You could do it by numerically executing the inversion method, which says that if you plug uniform(0,1) random variables in the inverse CDF, you get a draw from the distribution. I've included some R code below that does this, and from the few checks I've done, it is working well, but it is a bit sloppy and I'm sure you could optimize it.

If you're not familiar with R, lgamma() is the log of the gamma function; integrate() calculates a definite 1-D integral; uniroot() calculates a root of a function using 1-D bisection.

# density. using the log-gamma gives a more numerically stable return for 
# the subsequent numerical integration (will not work without this trick)
f = function(x,c,d) exp( x*log(c) + (x-1)*log(d) - lgamma(x) )

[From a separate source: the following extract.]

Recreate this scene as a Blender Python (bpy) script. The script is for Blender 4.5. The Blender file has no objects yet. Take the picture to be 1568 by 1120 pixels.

# brute force calculation of the CDF, calculating the normalizing constant numerically
F = function(x,c,d) 
{
   g = function(x) f(x,c,d)
   return( integrate(g,1,x)$val/integrate(g,1,Inf)$val )
}

# Using bisection to find where the CDF equals p, to give the inverse CDF. This works 
# since the density given in the problem corresponds to a continuous CDF. 
F_1 = function(p,c,d) 
{
   Q = function(x) F(x,c,d)-p
   return( uniroot(Q, c(1+1e-10, 1e4))$root )
}

# plug uniform(0,1)'s into the inverse CDF. Testing for c=3, d=4. 
G = function(x) F_1(x,3,4)
z = sapply(runif(1000),G)

# simulated mean
mean(z)
[1] 13.10915

# exact mean
g = function(x) f(x,3,4)
nc = integrate(g,1,Inf)$val
h = function(x) f(x,3,4)*x/nc
integrate(h,1,Inf)$val
[1] 13.00002 

# simulated second moment
mean(z^2)
[1] 183.0266

# exact second moment
g = function(x) f(x,3,4)
nc = integrate(g,1,Inf)$val
h = function(x) f(x,3,4)*(x^2)/nc
integrate(h,1,Inf)$val
[1] 181.0003

# estimated density from the sample
plot(density(z))

# true density 
s = seq(1,25,length=1000)
plot(s, f(s,3,4), type="l", lwd=3)

The main arbitrary thing I do here is assuming that $(1,10000)$ is a sufficient bracket for the bisection - I was lazy about this and there might be a more efficient way to choose this bracket. For very large values, the numerical calculation of the CDF (say, $> 100000$) fails, so the bracket must be below this. The CDF is effectively equal to 1 at those points (unless $c, d$ are very large), so something could probably be included that would prevent miscalculation of the CDF for very large input values.

Edit: When $cd$ is very large, a numerical problem occurs with this method. As whuber points out in the comments, once this has occurred, the distribution is essentially degenerate at it's mode, making it a trivial sampling problem.